Newspaper Industry Death Watch

As some of my readers know, I spent a quarter century in the news business (more if you include the time I spent throwing newspapers up on lawns as a kid). I started at age 19 in the composing room (when newspapers still had them) and had the privilege of working among some of the best in the profession while serving as a foreign and Washington-based correspondent. I care deeply about newspapers, and still read three or four every day.

So I couldn't help but notice the bad news on the business page today. Profits at the New York Times Co. and the Tribune Co. were down again. The Times is planning to triple its cost-cutting in the next two years, the report said. At the Tribune, according to the Wall Street Journal, publishing revenue dropped 9% to $920 million. Ad revenue fell 11%. Online revenue rose 17% to $66 million. Circulation revenue fell 6%."

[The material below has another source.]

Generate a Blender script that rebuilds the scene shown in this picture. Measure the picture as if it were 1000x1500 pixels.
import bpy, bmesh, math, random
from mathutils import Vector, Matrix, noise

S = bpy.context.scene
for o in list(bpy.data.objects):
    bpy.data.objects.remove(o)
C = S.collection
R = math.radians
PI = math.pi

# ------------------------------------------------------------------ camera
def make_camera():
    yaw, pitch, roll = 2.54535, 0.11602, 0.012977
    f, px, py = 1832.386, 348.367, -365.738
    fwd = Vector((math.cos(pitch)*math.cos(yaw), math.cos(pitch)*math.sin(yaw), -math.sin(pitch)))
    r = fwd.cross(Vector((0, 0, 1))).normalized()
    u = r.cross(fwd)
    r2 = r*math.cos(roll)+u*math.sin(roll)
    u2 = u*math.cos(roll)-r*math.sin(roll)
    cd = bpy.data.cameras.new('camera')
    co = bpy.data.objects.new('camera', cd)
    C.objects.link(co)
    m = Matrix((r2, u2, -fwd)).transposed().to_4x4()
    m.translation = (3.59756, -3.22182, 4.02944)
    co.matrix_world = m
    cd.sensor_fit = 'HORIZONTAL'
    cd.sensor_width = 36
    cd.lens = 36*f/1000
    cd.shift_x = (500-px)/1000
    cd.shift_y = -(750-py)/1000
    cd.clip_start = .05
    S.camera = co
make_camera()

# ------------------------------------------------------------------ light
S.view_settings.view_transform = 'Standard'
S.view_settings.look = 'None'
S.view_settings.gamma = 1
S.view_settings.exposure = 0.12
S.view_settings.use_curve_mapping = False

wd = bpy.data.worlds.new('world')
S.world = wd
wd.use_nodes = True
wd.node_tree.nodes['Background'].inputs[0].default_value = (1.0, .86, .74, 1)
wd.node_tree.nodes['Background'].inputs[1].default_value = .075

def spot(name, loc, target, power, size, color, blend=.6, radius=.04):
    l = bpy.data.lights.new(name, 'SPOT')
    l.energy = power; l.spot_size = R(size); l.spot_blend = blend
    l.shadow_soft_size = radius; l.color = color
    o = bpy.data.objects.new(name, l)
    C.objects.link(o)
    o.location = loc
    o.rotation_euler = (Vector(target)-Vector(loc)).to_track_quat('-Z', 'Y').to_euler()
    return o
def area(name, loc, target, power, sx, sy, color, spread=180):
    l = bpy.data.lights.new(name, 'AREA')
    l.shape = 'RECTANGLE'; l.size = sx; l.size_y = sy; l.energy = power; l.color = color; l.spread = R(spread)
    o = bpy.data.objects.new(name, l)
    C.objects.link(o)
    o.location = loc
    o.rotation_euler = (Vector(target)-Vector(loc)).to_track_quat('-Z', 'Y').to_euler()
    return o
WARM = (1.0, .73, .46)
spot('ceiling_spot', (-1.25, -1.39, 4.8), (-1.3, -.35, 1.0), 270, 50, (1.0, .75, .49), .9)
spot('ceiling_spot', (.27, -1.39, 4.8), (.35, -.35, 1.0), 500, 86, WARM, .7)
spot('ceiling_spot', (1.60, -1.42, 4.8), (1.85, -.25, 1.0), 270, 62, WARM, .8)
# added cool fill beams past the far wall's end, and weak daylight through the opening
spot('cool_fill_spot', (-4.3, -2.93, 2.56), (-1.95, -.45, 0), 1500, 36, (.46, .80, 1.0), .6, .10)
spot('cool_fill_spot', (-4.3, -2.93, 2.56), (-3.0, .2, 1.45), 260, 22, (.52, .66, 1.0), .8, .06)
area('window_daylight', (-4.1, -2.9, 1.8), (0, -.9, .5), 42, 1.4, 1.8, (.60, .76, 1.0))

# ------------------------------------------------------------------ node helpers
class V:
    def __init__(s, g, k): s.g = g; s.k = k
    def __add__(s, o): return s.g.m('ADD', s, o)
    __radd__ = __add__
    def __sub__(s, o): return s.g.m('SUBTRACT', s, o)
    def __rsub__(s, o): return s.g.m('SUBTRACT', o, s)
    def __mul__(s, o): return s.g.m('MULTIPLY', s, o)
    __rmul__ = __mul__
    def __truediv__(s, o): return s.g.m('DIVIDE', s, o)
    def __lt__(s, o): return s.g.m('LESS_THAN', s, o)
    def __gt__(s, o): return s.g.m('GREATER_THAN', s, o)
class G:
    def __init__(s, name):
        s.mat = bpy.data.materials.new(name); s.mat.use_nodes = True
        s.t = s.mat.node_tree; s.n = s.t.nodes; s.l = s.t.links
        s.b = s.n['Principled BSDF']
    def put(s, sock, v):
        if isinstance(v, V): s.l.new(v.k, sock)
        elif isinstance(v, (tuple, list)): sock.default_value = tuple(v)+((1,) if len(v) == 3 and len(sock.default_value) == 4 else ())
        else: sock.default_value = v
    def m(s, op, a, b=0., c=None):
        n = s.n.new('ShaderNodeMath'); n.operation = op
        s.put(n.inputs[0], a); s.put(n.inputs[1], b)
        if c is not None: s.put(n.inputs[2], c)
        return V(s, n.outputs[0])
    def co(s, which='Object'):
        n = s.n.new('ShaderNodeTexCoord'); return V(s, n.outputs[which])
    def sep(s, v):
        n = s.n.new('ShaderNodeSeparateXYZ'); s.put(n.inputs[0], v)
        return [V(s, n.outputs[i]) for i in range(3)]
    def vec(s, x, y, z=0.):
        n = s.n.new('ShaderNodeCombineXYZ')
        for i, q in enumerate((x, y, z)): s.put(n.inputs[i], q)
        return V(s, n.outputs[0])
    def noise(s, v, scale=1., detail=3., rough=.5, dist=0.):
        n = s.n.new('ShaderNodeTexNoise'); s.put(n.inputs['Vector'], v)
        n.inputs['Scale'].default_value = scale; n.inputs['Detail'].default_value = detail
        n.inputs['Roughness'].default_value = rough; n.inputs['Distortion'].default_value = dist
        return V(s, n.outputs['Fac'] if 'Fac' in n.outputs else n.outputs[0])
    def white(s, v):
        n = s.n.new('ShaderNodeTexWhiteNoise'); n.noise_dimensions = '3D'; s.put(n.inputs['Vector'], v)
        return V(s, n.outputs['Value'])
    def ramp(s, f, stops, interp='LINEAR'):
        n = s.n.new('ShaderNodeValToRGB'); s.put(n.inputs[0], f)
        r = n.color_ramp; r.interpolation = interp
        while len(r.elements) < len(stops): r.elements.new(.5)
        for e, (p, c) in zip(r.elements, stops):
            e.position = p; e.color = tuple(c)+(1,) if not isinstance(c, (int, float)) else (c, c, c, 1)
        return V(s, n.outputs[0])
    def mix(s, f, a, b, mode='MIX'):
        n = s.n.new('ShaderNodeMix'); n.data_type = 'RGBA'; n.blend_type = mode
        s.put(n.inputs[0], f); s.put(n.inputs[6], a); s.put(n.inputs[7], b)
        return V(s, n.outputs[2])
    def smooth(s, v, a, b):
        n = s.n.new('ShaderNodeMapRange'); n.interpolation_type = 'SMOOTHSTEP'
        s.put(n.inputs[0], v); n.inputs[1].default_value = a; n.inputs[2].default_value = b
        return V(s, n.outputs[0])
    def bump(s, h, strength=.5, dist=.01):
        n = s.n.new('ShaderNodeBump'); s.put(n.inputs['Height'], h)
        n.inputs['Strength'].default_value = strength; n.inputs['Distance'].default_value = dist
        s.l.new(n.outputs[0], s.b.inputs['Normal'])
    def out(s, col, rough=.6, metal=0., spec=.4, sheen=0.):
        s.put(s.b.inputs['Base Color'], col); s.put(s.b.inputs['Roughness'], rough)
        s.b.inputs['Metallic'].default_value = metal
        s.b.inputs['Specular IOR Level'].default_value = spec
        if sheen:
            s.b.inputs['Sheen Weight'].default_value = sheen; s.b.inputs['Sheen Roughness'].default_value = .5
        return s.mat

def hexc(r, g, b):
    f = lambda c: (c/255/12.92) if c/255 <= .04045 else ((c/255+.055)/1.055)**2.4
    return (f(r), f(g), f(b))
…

Allow me to deconstruct those numbers a bit. The decline in ALL revenue was greater than ALL internet revenue combined. In other words, for every $8 decline in print revenue, the company picked up $1 in internet revenue.

We're at the peak of a business cycle (with many recessionary winds blowing, but that is another story). Advertising has always been a coincident indicator, in other words, it rises and falls in tandem with the overall economy. Advertising dollars are migrating away from print to the internet, broadcasting and other sources like direct mail. Companies like Google and Yahoo are rolling in cash.

But they hire very few journalists (if any). And those they do hire have very few standards. I had lunch yesterday with a former reporter trying to raise a little money to catch on at a univeresity (apparently the people who get teaching jobs now are the ones who can raise their own salaries, and pay a 50 percent kickback to the university).

She had done a bit of freelancing for a mainstream newspaper and an internet outlet. The former paid about 40 cents a word; the latter paid about 10 cents a word. I can remember earlier in this decade (when I was doing much more freelancing than I am now) that I could get $2 a word from some outlets, and $1 from unprofitable (usually non-profit political mags) ones. It appears that internet economy is collapsing payscales, too.

Which brings me to my final complaint of the morning. I get something called the Alternet in my in-box every day. It is a bunch of stories from a progressive point of view, many of them from well known names like Amy Goodman or Barbara Ehrenreich. But it also has a lot of young journalistic talent who are getting their initial training in the field by publishing on this site. All well and good.

But today's banner headline involved a shriek about how hedge-fund short-selling could lead to a great crash like 1929. With today's stock market acting kind of wobbly, and, as I mentioned earlier, a lot of signs that the economy may be heading south soon, I was intrigued. So I read it. The reporter quoted a few investors who had been burned by short-sellers (they operate their own websites, which disclosed that fact even though the reporter did not). He never called the Securities and Exchange Commission to get its comments on the systemic risk posed by hedge fund activities. He never called the Federal Reserve, which closely monitors and regulates capital markets for systemic risk threats, about its analysis of the situation. In short, no real reporting.

It is often said that our democracy cannot survive without a free press. But when the only information the new economy's free press provides is ill- or uninformed opinion, what kind of democracy will we have?

Posted by gooznews at July 26, 2007 08:58 AM
Comments

I wish I could muster some pity for the
collapsing print news industry. But I cannot.
After decades of betrayal -- Reagan to present --
they richly deserve what they're getting.

You lament the "new economy's...ill- or
uninformed opinion"... as though this were
significantly different than what we've had
for the past 25 years? Surely you jest.